Hundreds of refugees from Indian-occupied Kashmir took out a rally in Muzaffarabad, the capital of Azad part of the valley, pledging to continue their struggle for the right to self-determination in accordance with UN resolutions.

The day is observed to mark a resolution passed by several Kashmiri groups, linking the destination of Muslim majority valley with Pakistan on July 19, 1947, only weeks before the end of British colonial rule in united India, which resulted in the creation of two independent states, India and Pakistan.

The valley's Hindu ruler, Maharaja Hari Singh, however, handed over the control of the Himalayan valley to India in line with a counter accession he signed in October 1947, triggering a decades-long acrimony between the two rivals.

The Islamabad-administered part of Kashmir, also known as Azad (liberated) Kashmir, was captured by a Pakistani tribal militia, following the accession signed by Kashmiri groups.

Since then, the picturesque valley has been a key bone of contention between the two nuclear rivals that have fought three full-scale wars - two of them on Kashmir in 1948, and 1965 - in addition to a three weeks-long Kargil skirmish in 1999.

Prime Minister Imran Khan reiterated his country's longtime support to "Kashmiris' just struggle for self-determination."

"Today, we commemorate the historic occasion of Youm-e-Illhaq-e-Pakistan (accession to Pakistan), when Kashmiris passed the resolution for Accession to Pakistan.

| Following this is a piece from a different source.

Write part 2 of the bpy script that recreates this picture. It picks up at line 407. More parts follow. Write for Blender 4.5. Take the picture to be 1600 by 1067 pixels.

We reaffirmed our commitment to the Kashmiri people, and stand with them in their struggle for self-determination," Khan said in a series of tweets.

"Kashmirs' right of self-determination is recognised by the UNSC, and under international law. We will continue to fight for justice for Kashmiris as they struggle against brutal and illegal actions of the Hindutva supremacist Indian government in IOJ&K (Indian occupied Jammu and Kashmir). I know that justice will prevail."

Raja Farooq Haider, the prime minister of Azad Kashmir, said the people of "occupied Kashmir" have offered unprecedented sacrifices for the cause of liberation from India.

"Kashmir banay ga Pakistan [Kashmir will become Pakistan] has become a popular slogan on both sides of the Line of Control (LoC) and people have been offering matchless sacrifices to achieve this cherished goal, " he said, referring to LoC, a de facto border that splits the valley between the two arch-rivals.

Pakistan, he said, was the center of hope for the people of Kashmir, and "a strong and stable Pakistan is the greater guarantee for the liberation of occupied Kashmir."

"The day is not far when occupied Kashmir will be liberated from Indian yoke, and the dream of entire state accession to Pakistan will be realised," Haider said.

Disputed region

Already fraught relations between India and Pakistan further flared up when New Delhi scrapped special provisions of the occupied valley last August. It has been under a near-complete lockdown since then.

The region, from 1954 until Aug 5, 2019, enjoyed special status under the Indian Constitution, which allowed it to enact its own laws.

The provisions also protected the region's citizenship law, which barred outsiders from settling in and owning land in the territory.

Both the countries hold Kashmir in parts but claim it in full. China also controls a small sliver of the contested region.

Some Kashmiri groups have been fighting against Indian rule for independence, or unification with neighboring Pakistan.

According to several human rights organisations, thousands of people have been killed and tortured in the conflict that flared up in 1989.